Sunday, November 7, 2010

The pursuit of loneliness (20 December 2006)

Anthropologist David Graeber makes an interesting argument in the most recent Harper's that seems relevant to the cognoscenti wariness I expressed yesterday. He surveys the American red-blue divide and concludes it stems from different classes having different access to altruism and the human dignity it supplies.
Why do the working-class Bush voters tend to resent intellectuals more than they do the rich? It seems to me that the answer is simple. They can imagine a scenario in which they might become rich but cannot possibly imagine one in which they, or any of their children, would become members of the intelligentsia. If you think about it, this is not an unreasonable assessment. A mechanic from Nebraska knows it is highly unlikely that his son or daughter will ever become an Enron executive. But it is possible. There is virtually no chance, however, that his child, no matter how talented, will ever become an international human-rights lawyer or a drama critic for The New York Times.
Working-class kids lack the access to the networks of cultural entitlement (epitomized for me by the Slate rock-critic roundtable, and on a somewhat more significant scale by, as Atrios explains, the Washington pundits who think they run things) and they lack the financial resources to support themselves through the necessary unpaid internships to secure the glamour jobs, in which one gets to shape culture or "make a difference." (Graeber argues that since working-class kids are increasingly shut out of academic routes to such jobs, their best bet is to join the army where they'll get paid to occasionally help village kids get dental care when they are not patrolling, policing or getting shot at or bombed.)

This makes sense to me; in my limited experience of the magazine publishing world, this certainly holds true that that you need to be willing to work for nothing and you need usually to be vetted by people already in the industry before you can be entrusted to contribute.
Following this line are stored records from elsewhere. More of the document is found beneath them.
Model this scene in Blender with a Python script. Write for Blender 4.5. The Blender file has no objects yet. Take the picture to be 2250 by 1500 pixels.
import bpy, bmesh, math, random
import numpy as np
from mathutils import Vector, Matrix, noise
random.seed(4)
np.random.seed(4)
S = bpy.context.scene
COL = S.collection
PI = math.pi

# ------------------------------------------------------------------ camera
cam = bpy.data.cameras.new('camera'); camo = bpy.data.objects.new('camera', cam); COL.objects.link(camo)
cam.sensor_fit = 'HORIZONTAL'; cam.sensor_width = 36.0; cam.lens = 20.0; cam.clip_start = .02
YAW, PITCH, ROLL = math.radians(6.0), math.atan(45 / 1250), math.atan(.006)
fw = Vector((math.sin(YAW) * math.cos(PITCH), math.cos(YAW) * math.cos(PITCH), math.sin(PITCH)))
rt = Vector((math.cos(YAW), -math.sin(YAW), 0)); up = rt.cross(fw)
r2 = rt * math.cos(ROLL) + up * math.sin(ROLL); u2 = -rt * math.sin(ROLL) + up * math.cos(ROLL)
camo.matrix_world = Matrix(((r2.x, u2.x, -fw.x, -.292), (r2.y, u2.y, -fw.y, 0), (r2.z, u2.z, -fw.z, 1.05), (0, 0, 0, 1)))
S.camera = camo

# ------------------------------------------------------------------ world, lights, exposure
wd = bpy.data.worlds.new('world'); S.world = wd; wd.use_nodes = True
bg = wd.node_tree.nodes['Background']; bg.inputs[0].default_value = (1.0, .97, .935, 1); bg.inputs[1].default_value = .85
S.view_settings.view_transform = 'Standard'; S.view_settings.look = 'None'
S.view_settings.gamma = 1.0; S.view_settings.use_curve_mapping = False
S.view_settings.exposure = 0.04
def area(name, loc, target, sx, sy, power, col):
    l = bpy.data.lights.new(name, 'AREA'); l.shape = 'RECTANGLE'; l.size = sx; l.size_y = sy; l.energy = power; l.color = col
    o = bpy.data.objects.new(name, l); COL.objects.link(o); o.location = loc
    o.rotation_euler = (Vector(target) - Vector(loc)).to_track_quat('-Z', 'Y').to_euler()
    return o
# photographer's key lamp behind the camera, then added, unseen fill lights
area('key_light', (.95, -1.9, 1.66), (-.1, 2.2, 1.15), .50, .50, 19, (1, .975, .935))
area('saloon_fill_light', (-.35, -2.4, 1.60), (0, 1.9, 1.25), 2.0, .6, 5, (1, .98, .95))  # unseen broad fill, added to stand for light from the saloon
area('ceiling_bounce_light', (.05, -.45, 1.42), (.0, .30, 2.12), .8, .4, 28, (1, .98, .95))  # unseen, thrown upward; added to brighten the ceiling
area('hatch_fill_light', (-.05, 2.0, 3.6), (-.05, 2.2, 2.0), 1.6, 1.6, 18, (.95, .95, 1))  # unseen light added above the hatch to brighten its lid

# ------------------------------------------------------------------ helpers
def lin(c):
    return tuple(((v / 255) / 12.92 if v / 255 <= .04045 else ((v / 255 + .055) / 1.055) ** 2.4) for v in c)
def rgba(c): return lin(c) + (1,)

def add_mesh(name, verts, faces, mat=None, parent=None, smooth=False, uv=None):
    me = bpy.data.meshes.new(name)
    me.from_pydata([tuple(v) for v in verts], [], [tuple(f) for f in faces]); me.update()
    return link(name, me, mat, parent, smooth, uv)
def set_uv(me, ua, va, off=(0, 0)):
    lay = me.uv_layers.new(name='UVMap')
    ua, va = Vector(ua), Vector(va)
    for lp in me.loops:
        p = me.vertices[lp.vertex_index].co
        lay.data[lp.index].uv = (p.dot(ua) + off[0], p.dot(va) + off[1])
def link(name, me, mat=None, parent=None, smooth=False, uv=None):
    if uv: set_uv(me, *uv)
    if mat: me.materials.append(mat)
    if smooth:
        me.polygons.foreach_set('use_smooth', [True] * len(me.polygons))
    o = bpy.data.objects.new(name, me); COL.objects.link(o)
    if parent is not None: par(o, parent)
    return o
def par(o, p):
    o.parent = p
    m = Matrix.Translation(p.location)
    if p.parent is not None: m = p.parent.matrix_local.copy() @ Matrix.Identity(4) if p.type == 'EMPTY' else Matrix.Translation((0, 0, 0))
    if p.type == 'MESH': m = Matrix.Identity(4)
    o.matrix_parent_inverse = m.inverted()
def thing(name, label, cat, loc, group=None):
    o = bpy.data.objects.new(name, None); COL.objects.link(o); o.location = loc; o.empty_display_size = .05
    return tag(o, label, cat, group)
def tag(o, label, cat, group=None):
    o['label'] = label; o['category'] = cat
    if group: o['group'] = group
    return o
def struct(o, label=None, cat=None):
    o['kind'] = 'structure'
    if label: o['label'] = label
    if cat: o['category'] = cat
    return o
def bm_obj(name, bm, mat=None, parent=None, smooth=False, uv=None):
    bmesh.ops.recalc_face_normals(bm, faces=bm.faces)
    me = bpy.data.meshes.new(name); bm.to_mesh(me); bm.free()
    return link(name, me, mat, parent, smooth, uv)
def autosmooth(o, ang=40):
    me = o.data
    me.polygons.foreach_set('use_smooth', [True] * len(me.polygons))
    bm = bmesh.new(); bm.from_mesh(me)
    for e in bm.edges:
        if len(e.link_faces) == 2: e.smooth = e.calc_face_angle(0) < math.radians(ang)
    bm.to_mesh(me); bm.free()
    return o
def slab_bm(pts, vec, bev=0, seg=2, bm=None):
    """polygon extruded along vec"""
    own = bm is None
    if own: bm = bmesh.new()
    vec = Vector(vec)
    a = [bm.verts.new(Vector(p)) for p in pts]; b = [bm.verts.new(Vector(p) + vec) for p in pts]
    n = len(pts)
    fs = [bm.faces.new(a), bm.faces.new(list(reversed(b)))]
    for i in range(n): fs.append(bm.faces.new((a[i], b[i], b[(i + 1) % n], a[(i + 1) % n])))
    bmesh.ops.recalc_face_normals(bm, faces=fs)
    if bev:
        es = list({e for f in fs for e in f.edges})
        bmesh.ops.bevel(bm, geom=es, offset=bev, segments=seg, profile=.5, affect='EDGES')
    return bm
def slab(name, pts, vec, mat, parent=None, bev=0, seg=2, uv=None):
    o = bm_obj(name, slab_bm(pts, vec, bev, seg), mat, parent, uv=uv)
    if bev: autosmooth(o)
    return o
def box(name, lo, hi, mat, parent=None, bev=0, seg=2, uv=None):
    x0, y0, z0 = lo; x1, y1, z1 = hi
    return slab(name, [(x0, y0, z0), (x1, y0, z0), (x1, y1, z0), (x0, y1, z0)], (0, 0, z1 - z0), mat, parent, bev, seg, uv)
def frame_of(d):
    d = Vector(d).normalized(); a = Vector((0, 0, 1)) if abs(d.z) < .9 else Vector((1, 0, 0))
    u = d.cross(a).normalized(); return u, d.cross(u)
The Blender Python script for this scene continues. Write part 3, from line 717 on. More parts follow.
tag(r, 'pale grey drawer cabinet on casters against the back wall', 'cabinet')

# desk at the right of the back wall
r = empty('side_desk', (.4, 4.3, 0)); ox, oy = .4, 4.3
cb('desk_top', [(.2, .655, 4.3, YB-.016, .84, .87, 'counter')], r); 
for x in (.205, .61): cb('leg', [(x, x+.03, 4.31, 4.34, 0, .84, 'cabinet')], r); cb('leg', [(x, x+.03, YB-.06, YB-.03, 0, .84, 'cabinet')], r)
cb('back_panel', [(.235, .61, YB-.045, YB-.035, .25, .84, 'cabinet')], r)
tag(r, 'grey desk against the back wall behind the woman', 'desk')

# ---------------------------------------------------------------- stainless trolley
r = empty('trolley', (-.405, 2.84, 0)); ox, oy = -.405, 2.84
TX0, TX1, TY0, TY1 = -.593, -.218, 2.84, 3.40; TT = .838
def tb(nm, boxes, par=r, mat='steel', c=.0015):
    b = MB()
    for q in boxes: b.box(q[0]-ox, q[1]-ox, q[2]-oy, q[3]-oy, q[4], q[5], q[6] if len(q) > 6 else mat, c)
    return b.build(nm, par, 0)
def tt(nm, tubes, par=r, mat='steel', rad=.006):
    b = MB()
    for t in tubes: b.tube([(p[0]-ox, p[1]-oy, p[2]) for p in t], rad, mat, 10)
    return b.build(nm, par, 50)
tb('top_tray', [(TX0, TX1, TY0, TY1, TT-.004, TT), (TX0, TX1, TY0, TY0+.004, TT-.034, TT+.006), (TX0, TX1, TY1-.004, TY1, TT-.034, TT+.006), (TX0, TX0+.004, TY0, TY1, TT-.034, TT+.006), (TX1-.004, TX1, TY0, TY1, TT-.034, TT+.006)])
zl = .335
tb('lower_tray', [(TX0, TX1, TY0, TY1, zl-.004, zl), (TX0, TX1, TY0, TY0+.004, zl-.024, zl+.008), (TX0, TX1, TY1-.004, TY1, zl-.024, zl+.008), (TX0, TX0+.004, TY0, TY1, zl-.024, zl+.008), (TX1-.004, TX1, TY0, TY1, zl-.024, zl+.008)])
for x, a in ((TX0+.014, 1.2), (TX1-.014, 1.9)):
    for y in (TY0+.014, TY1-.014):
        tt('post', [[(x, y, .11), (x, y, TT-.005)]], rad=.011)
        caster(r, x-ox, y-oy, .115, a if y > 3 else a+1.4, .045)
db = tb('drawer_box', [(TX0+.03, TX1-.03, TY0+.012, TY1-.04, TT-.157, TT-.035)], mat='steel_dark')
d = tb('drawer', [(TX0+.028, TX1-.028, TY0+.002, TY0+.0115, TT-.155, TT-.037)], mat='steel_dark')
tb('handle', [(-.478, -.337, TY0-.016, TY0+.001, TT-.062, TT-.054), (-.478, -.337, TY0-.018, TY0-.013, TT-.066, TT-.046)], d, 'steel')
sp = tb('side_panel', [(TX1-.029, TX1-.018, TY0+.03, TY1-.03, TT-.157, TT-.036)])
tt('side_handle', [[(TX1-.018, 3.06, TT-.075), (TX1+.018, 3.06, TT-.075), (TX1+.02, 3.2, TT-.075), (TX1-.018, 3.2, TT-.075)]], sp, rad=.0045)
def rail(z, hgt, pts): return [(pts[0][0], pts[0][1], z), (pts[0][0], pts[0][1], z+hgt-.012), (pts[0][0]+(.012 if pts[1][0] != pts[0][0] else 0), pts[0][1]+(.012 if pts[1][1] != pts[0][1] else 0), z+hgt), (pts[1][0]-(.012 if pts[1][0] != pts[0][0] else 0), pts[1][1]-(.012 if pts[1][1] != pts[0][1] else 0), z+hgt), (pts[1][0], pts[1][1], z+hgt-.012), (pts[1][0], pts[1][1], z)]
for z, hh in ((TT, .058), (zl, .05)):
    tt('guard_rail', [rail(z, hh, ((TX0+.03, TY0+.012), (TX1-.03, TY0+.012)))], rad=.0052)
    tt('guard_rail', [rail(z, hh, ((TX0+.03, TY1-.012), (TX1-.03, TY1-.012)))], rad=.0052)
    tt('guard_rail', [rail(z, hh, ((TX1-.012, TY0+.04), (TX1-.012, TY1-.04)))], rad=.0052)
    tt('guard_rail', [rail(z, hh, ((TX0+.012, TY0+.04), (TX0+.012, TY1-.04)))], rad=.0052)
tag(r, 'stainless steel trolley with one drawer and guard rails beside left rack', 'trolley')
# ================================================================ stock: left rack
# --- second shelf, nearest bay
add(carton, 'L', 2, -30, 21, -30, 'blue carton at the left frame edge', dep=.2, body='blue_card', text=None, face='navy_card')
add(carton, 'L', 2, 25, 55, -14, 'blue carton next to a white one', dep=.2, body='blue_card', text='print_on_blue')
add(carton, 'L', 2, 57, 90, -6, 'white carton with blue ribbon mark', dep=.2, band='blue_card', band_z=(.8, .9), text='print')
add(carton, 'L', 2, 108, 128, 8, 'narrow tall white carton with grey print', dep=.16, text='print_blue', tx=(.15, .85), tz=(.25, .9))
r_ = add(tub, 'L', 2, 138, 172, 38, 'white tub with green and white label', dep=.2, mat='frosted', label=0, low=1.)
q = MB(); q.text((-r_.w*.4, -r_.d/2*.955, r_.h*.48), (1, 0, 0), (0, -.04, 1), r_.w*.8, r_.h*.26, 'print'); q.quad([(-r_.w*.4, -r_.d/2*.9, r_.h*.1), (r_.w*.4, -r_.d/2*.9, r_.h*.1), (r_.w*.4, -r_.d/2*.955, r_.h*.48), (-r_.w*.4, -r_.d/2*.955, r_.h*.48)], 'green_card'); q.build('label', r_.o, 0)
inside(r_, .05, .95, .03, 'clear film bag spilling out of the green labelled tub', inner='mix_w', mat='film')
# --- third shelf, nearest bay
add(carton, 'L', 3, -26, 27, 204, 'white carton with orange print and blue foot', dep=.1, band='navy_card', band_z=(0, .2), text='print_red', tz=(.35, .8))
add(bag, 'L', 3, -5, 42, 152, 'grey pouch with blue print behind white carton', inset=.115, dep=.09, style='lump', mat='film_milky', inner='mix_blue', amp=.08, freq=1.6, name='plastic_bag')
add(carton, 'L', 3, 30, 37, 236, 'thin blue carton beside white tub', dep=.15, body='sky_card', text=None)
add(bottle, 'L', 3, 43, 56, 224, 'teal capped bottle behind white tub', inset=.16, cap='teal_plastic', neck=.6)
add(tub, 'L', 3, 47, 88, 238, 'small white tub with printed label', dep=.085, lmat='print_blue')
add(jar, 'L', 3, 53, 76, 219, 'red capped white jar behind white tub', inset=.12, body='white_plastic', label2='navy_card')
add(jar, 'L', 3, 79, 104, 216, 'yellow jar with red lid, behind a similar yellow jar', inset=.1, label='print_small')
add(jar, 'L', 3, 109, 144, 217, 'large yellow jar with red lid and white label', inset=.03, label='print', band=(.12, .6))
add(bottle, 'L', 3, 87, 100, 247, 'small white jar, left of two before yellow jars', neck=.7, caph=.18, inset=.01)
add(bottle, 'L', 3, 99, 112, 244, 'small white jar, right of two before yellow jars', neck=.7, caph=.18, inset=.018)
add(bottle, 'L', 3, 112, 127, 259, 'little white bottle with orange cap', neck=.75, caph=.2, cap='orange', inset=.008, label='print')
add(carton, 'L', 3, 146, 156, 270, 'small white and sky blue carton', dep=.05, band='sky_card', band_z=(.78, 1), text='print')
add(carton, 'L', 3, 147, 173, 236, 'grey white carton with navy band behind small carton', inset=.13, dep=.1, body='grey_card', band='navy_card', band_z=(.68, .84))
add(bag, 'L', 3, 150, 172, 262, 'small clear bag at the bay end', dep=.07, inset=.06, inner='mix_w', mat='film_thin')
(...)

A deep-rooted skepticism toward outsiders is pretty palpable; the same faces seem to circulate among the open editorial positions. But once you are in, it seems as though you are suddenly magically qualified to sound off on just about anything. Then to preserve authority, what editors actually do tends to get mystified into hard-to-define sensibilities that can't be replicated but somehow mysteriously translate into newsstand sales, into accurately and oracularly sizing up what audiences need.

In The Hidden Injuries of Class Richard Sennett and Jonathan Cobb tackle this same issue, how the working class feels excluded from the habitus of white-collar America and thus pursues a counter-productive dignity in defiant self-reliance (which is not unlike the knee-jerk rejection of holiday cheer or the popular zeitgeist that I mentioned yesterday). "Americanization ...is the transformation of a man who once sought respect as a member of a tight-knit community into one who has sought respect from others because he can take care of himself.... If you don't belong to society, society can't hurt you. A 'pursuit of loneliness," Phillip Slater calls it." This, as Sennett points out, is the essence of American transcendentalism, of fantastical Walden Pond style individualism, which locates the real self as something entirely outside of the reciprocal demands society engenders. It's the basis of our notion of convenience -- not having to deal with anyone else. And it lingers in cultural contrarianism -- "I don't need water-cooler talk or a magazine to cue me to what I should pay attention to. I do my own thing." "I don't need to exchange a bunch of gifts because that's what everyone else is doing." -- which makes a virtue of the core feeling of having been excluded for unfathomable reasons which are ultimately class-based and thereby remain invisible to the sufferer in our alleged class-free society.

This reinforces the exclusion and makes the excluded seem responsible for it. This sparks a need to justify one's worthiness by proving one is even more independent: "So much of the loneliness in our culture comes from the vicious circle people get caught up in when they try to prove they are adequate enough to be loved."

So what Slate's critic's-roundtable features seem to provide is a yardstick for measuring that adequacy. It serves to remind certain aspiring members of the audience of their exclusion and their need to be even more vigorously independent and disdainful, and the better part of the audience of their good fortune at their general social inclusion, at the leisure and self-confidence they enjoy that makes such a conversation seem engaging and pleasurable instead of threatening.